Lift out each line of the data that holds "shadowed".

+ + + + + + +

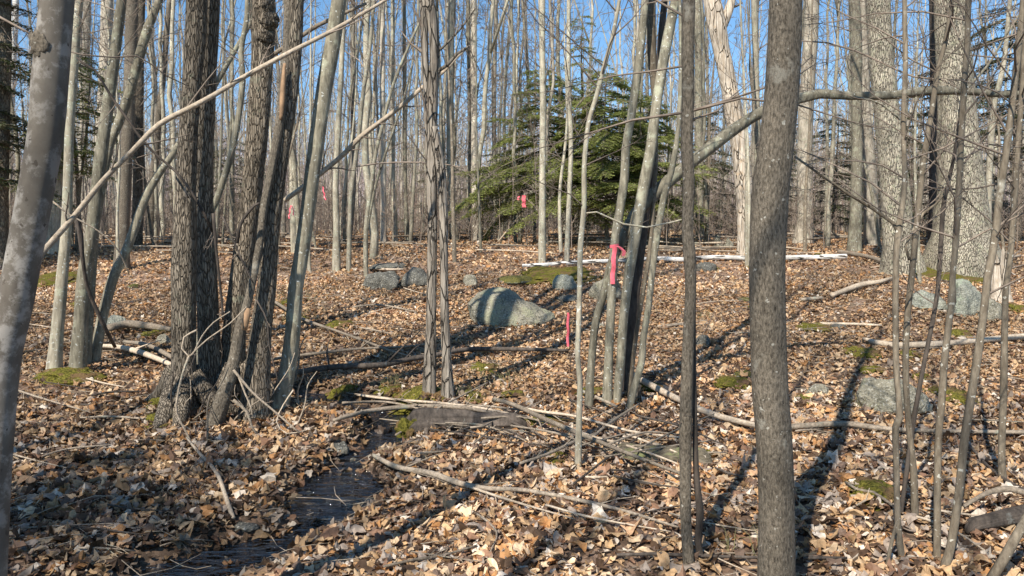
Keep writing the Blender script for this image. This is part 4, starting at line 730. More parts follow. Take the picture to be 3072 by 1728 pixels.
# ------------------------------------------------------------------ rocks
def ico(sub_):
    bm = bmesh.new(); bmesh.ops.create_icosphere(bm, subdivisions=sub_, radius=1)
    v_ = np.array([v.co[:] for v in bm.verts]); f_ = np.array([[v.index for v in f.verts] for f in bm.faces]); bm.free(); return v_, f_
ICO5 = ico(6); ICO4 = ico(5)
def rock(name, label, l, r_, t, b_, mat, seed=1, peak=0.0, dep=.8, cat='rock', ns=.22, cuts=7, sink=.25, hi=False, par=None, prof=None, group=None):
    g = G((l+r_)/2, b_); Y = g[1]; W_ = (r_-l)/FPX*Y*.5; D = W_*dep; H = (b_-t)/FPX*Y; Y2 = Y+D*.75; W_ *= Y2/Y; z0 = gz(g[0]*Y2/Y, Y2)
    top = P((l+r_)/2, t, Y2+D*.1)[2]; H = max(top-z0, H*.4, .02)+sink*0
    v_, f_ = ICO5 if hi else ICO4; rs = np.random.default_rng(seed); v = v_.copy()
    for k in range(cuts):
        n_ = nrm(rs.normal(0, 1, 3)*np.array([1, 1, .8])+np.array([0, 0, .2])); d_ = rs.uniform(.62, .85); s_ = v@n_-d_; v = v-np.clip(s_, 0, None)[:, None]*n_*.85
    v = v*(1+ns*.6*fbm(v*1.3+seed, 3, seed)+ns*.22*fbm(v*6+seed, 3, seed+3))[:, None]
    v[:, 0] /= np.abs(v[:, 0]).max(); v[:, 1] /= np.abs(v[:, 1]).max(); v[:, 2] /= v[:, 2].max()
    zz = np.clip(v[:, 2], 0, 1); v[:, 0] = v[:, 0]*(1-.0*zz)+peak*zz*(1-.0)
    if prof:
        pu, pz = zip(*prof); k_ = np.interp(v[:, 0], pu, pz)/np.clip(np.sqrt(np.clip(1-v[:, 0]**2, 0, 1)), .22, 1); v[:, 2] = np.where(v[:, 2] > 0, v[:, 2]*k_, v[:, 2]); v[:, 2] += np.where(v[:, 2] > 0, .05*fbm(v*3+9, 3, 12), 0)
    v = v*np.array([W_, D, H*1.0]); v[:, 2] = np.where(v[:, 2] < 0, v[:, 2]*.4, v[:, 2])
    c = np.array([P((l+r_)/2, b_, Y2)[0], Y2, z0]); 
    return tag(mesh_np(name, v+c, f_, M[mat], par, c if par is None else np.array(par.location)), label, cat, group) if par is None else mesh_np(name, v+c, f_, M[mat], par, np.array(par.location))
rock('boulder', 'large smooth grey boulder alone in the middle of the clearing', 1378, 1668, 858, 980, 'rock', 8, dep=.65, cat='boulder', ns=.12, hi=True, cuts=3, prof=((-1, .12), (-.88, .45), (-.65, .80), (-.3, 1.0), (0, .93), (.3, .68), (.65, .4), (.95, .22), (1, .1)))
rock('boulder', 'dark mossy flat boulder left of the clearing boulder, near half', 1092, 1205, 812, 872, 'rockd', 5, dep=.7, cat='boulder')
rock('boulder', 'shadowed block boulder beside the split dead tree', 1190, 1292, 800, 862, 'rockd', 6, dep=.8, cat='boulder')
rock('rock', 'flat leaf strewn ledge behind the shadowed block boulder', 1100, 1230, 788, 815, 'rockd', 16, dep=1.2)
rock('rock', 'small rounded rock just left of the large boulder top', 1386, 1434, 822, 859, 'rock', 7)
rock('rock', 'low flat rock right behind the large boulder', 1480, 1604, 826, 858, 'rockm', 8, dep=1.2)
rock('rock', 'round lichened rock below the mossy bank near the white log', 1655, 1733, 822, 872, 'rockg', 9)
rock('rock', 'grey rock partly hidden behind the pink tape', 1766, 1868, 828, 905, 'rock', 10)
rock('rock', 'small low rock right of the large boulder', 1668, 1738, 884, 908, 'rockd', 11, dep=1.)
rock('rock', 'dark low rock under the white log right of the spotted stem', 2085, 2155, 785, 818, 'rockd', 12)
rock('rock', 'distant pale rock left of the snag base', 2140, 2172, 705, 742, 'rock', 13)
rock('rock', 'distant rounded rock touching the snag base', 2170, 2204, 712, 745, 'rock', 14)
rock('rock', 'green lichened rock against the massive oak foot', 2910, 2968, 752, 806, 'rockg', 15)
rock('rock', 'small rock right of the oak foot rock', 2975, 3016, 772, 800, 'rock', 17)
rock('rock_ledge', 'broad pale green lichened ledge with dark cracks below the massive oak', 2728, 2850, 868, 930, 'rockg', 18, dep=.9, cat='ledge', ns=.3, cuts=10)
rock('rock_ledge', 'right slab of the lichened ledge with moss on top', 2815, 2962, 835, 950, 'rockg', 19, dep=.7, cat='ledge', ns=.35, cuts=12)
rock('rock', 'rounded grey rock at the right end of the ledge', 2935, 3012, 895, 966, 'rock', 20)
rock('boulder', 'low weathered boulder with mossy top behind the right saplings', 2570, 2800, 1128, 1250, 'rock', 21, dep=.6, cat='boulder', hi=True, prof=((-1, .3), (-.8, .8), (-.4, 1), (.1, .95), (.5, .8), (.85, .5), (1, .2)))
rock('rock', 'small triangular grey rock right of the foreground trunk', 2414, 2492, 1152, 1192, 'rock', 22)
rock('rock', 'pale stone poking from moss above the low weathered boulder', 2568, 2618, 1045, 1072, 'rockm', 23)
rock('rock', 'greenish flat rock behind the left clump', 312, 378, 944, 985, 'rockg', 24)
rock('rock', 'grey rock left of the furrowed trunks', 466, 522, 1000, 1036, 'rock', 25)
rock('rock', 'low grey rock right of the spotted stem on the slope', 2085, 2140, 1003, 1040, 'rockd', 26)
rock('rock', 'mossy dark rock left of the foreground trunk', 2195, 2262, 1108, 1142, 'rockm', 27)
rock('rock', 'wet black stone in the stream under the grey limb', 980, 1050, 1325, 1368, 'rockd', 28, dep=.7)
rock('rock', 'dark wet stone splitting the stream above the pool', 1040, 1088, 1372, 1400, 'rockd', 30)
rock('rock', 'small black stone at the left bank of the pool', 905, 950, 1470, 1500, 'rockd', 31)
rock('rock', 'wet leafy stone below the lower pool', 690, 780, 1580, 1622, 'rockd', 29)
rs_ = random.Random(4)
for k in range(18):
    b_ = rs_.uniform(735, 1010); a = rs_.uniform(150, 3000); w_ = rs_.uniform(18, 60)*(.4+(b_-700)/350)
    if 1300 < a < 1750 and b_ > 830: continue
    rock('rock', ('small grey stone', 'mossy small stone', 'dark small stone')[k % 3]+' half buried on the slope '+area(a)+(' high up' if b_ < 850 else ''), a-w_/2, a+w_/2, b_-w_*.3, b_, ('rock', 'rockm', 'rockd')[k % 3], 60+k, dep=.9, group='small stones on the slope')
MOSS = ((1412, 1498, 1086, 1122, 'bright olive moss cushion between split dead tree and taped clump'), (2530, 2700, 1440, 1512, 'dark green moss cushion under the right saplings'), (1565, 1728, 1252, 1284, 'low moss streak behind the brush pile'),
        (1625, 1705, 1352, 1396, 'small moss hump left of the pale slender sapling'), (118, 330, 1108, 1150, 'moss mat around the feet of the left clump'), (1130, 1210, 1150, 1190, 'moss tuft on the bank left of the split dead tree'),
        (1378, 1470, 1172, 1210, 'moss right of the split dead tree foot'), (1500, 1580, 1175, 1200, 'flat moss between split dead tree and slender sapling'), (2790, 2930, 1165, 1215, 'moss behind the low weathered boulder'),
        (1565, 1790, 800, 850, 'yellow green moss bank under the white log'), (2780, 2960, 812, 862, 'brownish moss on top of the ledge'), (2372, 2452, 1190, 1216, 'moss covered stub right of the foreground trunk'),
        (2540, 2640, 1040, 1075, 'moss around the pale stone'), (2140, 2260, 1128, 1170, 'moss on the hump left of the foreground trunk'), (2240, 2330, 780, 800, 'moss behind the foreground trunk by the white log'),
        (2700, 2760, 1050, 1072, 'small moss spot below the long pale log'), (90, 240, 810, 860, 'mossy hump behind the leftmost pale stem'), (430, 560, 1240, 1292, 'moss skirt on the furrowed base roots'), (3020, 3085, 900, 950, 'green moss at the right edge beside the stump'),
        (2100, 2160, 1340, 1400, 'moss cap on the right end of the rotten log'))
rs_ = random.Random(17)
MOSS = list(MOSS)
for k in range(24):
    b_ = rs_.uniform(735, 1230); a = rs_.uniform(100, 3000); sc_ = (b_-650)/350
    if 1350 < a < 1700 and b_ > 830: continue
    w_ = rs_.uniform(40, 110)*sc_; MOSS.append((a-w_/2, a+w_/2, b_-w_*.22, b_, ('olive', 'dull green')[k % 2]+' moss patch '+('on the upper slope ' if b_ < 900 else 'on the middle slope ')+area(a)))
def mossp(l, r_, t, b_, lb, seed):
    g = G((l+r_)/2, (t+b_)/2+6); Y = g[1]; W_ = (r_-l)/FPX*Y*.5; D = max((G((l+r_)/2, t)[1]-G((l+r_)/2, b_)[1])*.5, W_*.35); D = min(D, W_*1.6)
    v_, f_ = ICO4; v = v_.copy()*(1+.3*fbm(v_*2.2+seed, 3, seed)+.07*fbm(v_*11, 2, seed))[:, None]*np.array([W_, D, .04+.10*W_])
    xx = v[:, 0]+g[0]; yy = v[:, 1]+g[1]; zz = ground(xx, yy)+v[:, 2]
    tag(mesh_np('moss_cushion', np.stack([xx, yy, zz], -1), f_, M['moss'], None, g), lb, 'moss', 'moss cushions')
for k, (l, r_, t, b_, lb) in enumerate(MOSS): mossp(l, r_, t, b_, lb, k+2)
# rotten logs
def rotlog(label, a, b_, ra, rb, seed, mat='rot', lift=.6):
    p, q = G(*a), G(*b_); pts = np.linspace(0, 1, 30)[:, None]*(q-p)+p; t_ = np.linspace(0, 1, 30); rr = np.linspace(ra, rb, 30)*np.clip(np.sqrt(np.minimum(t_, 1-t_)*9+.03), .2, 1); pts[:, 2] = np.linspace(gz(*p[:2]), gz(*q[:2]), 30)+rr*lift; root = empty('rotten_log', p); tag(root, label, 'log')
    MB().tube(pts, rr, 60, .3, 0, seed, True, nsc=30).build('log', M[mat], root, p); return root, p
root, p = rotlog('rotten log across the stream bank with shadow-black side and mossy end', (1225, 1322), (1580, 1296), .135, .08, 4, 'dark', .75)  # shadow on the log's front is put into its dark colour
rc = P(1232, 1296, p[1]-.02); v_, f_ = ICO4; v = v_*(1+.3*fbm(v_*2.2, 3, 2)+.08*fbm(v_*9, 2, 1))[:, None]*np.array([.10, .1, .12]); mesh_np('moss_end', v+rc, f_, M['moss'], root, p)
rotlog('broad sunken rotten log with split grain right of the slender sapling', (1835, 1375), (2140, 1402), .085, .10, 5, 'rot', .05)
rotlog('dark hollow log at the lower right edge', (2900, 1606), (3120, 1570), .035, .055, 6, 'dark', 1.2)
fallen('fallen_branch', 'curved grey bark slab lying over the dark hollow log', [(2890, 1572, 10), (2960, 1552, 16), (3030, 1548, 18), (3100, 1556, 14)], 'deadwood', lift=4, rough=.25)
# stump right
g = G(3010, 908); root = empty('broken_stump', g); tag(root, 'broken pale stump with jagged top at the right edge', 'stump')
th = np.linspace(0, 2*math.pi, 28, endpoint=False); A = MB(); Y = g[1]+.15; rr = 34*Y/FPX
V = []
for lv, (h, k) in enumerate(((-.1, 1.5), (0, 1.3), (.12, 1.05), (.3, .95), (.5, .9))):
    for j, t_ in enumerate(th):
        jag = (.2*abs(vn(np.array([j*.9, 0, 3.3]), 4))*2 if lv == 4 else 0); V.append((g[0]+rr*k*math.cos(t_)*(1+.1*math.sin(5*t_)), Y+rr*k*math.sin(t_), g[2]+h*.95+jag))
F = [(l*28+j, l*28+(j+1) % 28, (l+1)*28+(j+1) % 28, (l+1)*28+j) for l in range(4) for j in range(28)]
c0 = len(V); V.append((g[0], Y, g[2]+.25)); A.add(V, F, [(112+j, 112+(j+1) % 28, c0) for j in range(28)]); A.build('stump_wood', M['snag'], root, g, False)
pole('cut_stub', 'small stub leaning at the bottom left of the right saplings', 'dead branch', [(2655, 1735, 15, 3.7), (2668, 1660, 14, 3.7), (2683, 1592, 11, 3.7), (2690, 1560, 5, 3.7)], 'sap', 10, .1)
pole('dead_branch', 'thick dark branch poking in at the bottom right corner', 'dead branch', [(2960, 1760, 36, 3.5), (3010, 1680, 34, 3.5), (3060, 1590, 30, 3.5), (3110, 1500, 26, 3.6)], 'sap', 14, .08)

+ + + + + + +

• [SOLUTION FOR THIS PROBLEM]
rock('boulder', 'shadowed block boulder beside the split dead tree', 1190, 1292, 800, 862, 'rockd', 6, dep=.8, cat='boulder')
rock('rock', 'flat leaf strewn ledge behind the shadowed block boulder', 1100, 1230, 788, 815, 'rockd', 16, dep=1.2)